The system came with a two-year warranty from date of occupancy, although various DES components hold separate warranties.

Other residents have taken to Facebook to voice their mounting concerns, with one writing that his system stopped operating on Dec. 23, which led him to spend around $1,300 for parts and service as a result. Two others said they'd spent nearly $500 each in recent months after chemical flushes and other minor repairs were recommended.

Cheakamus resident Denis Ebacher said he spent $1,260 to replace a valve last month, and has had his heat pump replaced three times under warranty since moving into The Terrace in 2010. He believes many of the issues residents are facing with their individual systems are due to improper installation in the push to finish developing the Athletes' Village for the 2010 Winter Games.

"If all the units in Cheakamus Crossing, which are all on the same system, all had issues, then we would know the system sucks, but that's not the case," Ebacher said. "A lot of people never had an issue at all then some of us have to get something fixed yearly. During my first two years here, (technicians) were here almost every two months trying to figure out what was wrong with the system."

Installation of individual heating units was farmed out by developer Whistler 2020 Development Corporation (WDC) to a handful of general contractors, including Glacier Creek, Rommel Homes and Kenwood Construction, who in turn hired around 25 sub-contractors each during construction, according to WDC president Eric Martin.

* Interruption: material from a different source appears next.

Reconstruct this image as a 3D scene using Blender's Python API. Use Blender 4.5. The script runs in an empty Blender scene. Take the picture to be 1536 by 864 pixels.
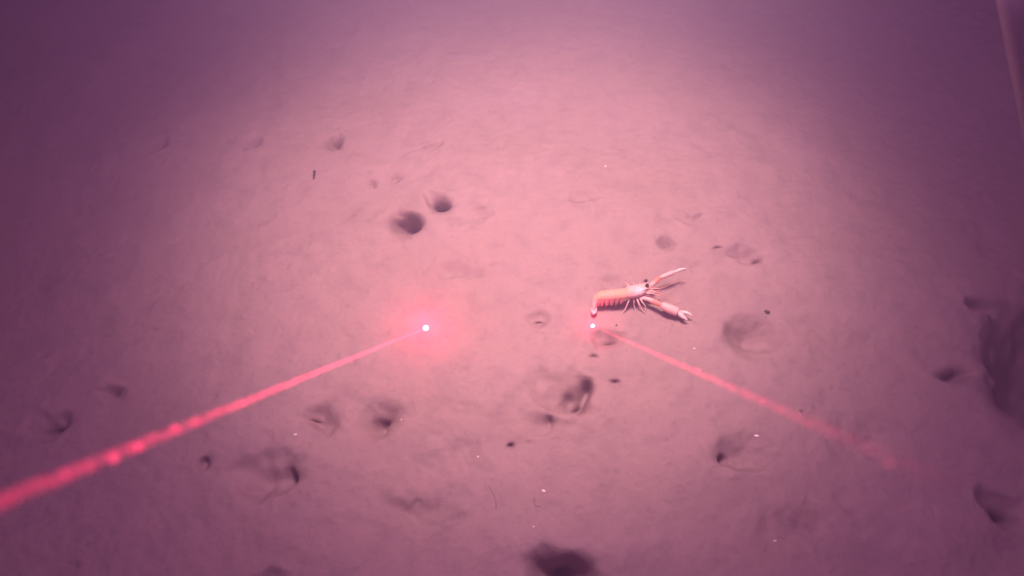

Peter Harteveld, owner of Custom Air Conditioning, said his technicians have identified issues with a handful of systems at the point of installation, although he stressed that his company has not serviced enough of the units to determine if this is the root problem facing the majority of residents who've experienced ongoing technical issues. Custom Air did not install any of the systems.

"The geo-exchange and district energy systems aren't hugely complicated, but what happens is that when they get installed, it's typically installed by mechanical plumber contractors who are not heat and thermal dynamic people, and so when they put the system in, the complexities of the system weren't really appreciated," he said "Those issues, if they aren't done properly, are kind of hidden for the first while and show up later on in terms of component failure."

WDC fielded "probably thousands" of warranty requests from residents who experienced issues with their system during the warranty period, Martin said. He couldn't recall offhand if any of the identified problems were due to installation, but admitted "there may well have been" such cases. He added that each individual circumstance is different, and a myriad of factors from maintenance, to design, to equipment malfunctions could be at play. WDC recommended residents hire Western Technical Systems (WTS) during the warranty period because the company is accredited to service the DES, Martin said, but that sometimes owners decided to use other companies without the necessary expertise.

"We know that that happened but I couldn't tell you objectively what the extent of it was, but it definitely occurred," he said.

A state-of-the-art heating system like the DES will always have challenges, said WTS president Dave Robb.

"Particularly when you're dealing with relatively new technology like this, there are all kinds of things we've learned in hindsight," he said.

"The system wasn't designed to be cheap, it was designed not to produce carbon dioxide," he added, saying he still believes the DES is "in the bottom 20 or 25 per cent" of heating systems when it comes to operating costs.

Robb said some of the issues residents have faced were due to mineral buildup in heat pumps, and recommended they have their systems cleaned.

Certain property owners in Cheakamus have discussed getting the neighbourhood's strata councils together to meet with a qualified DES technician to go over how the system and its components function. Because the system's components are not common property, addressing problems with the DES falls outside of the stratas' purview.

A province-wide BC Hydro report comparing the Cheakamus Crossing heating system to a number of other district energy systems was expected for delivery in 2013. When asked Mayor Nancy Wilhelm-Morden said she was unsure when the assessment would be completed.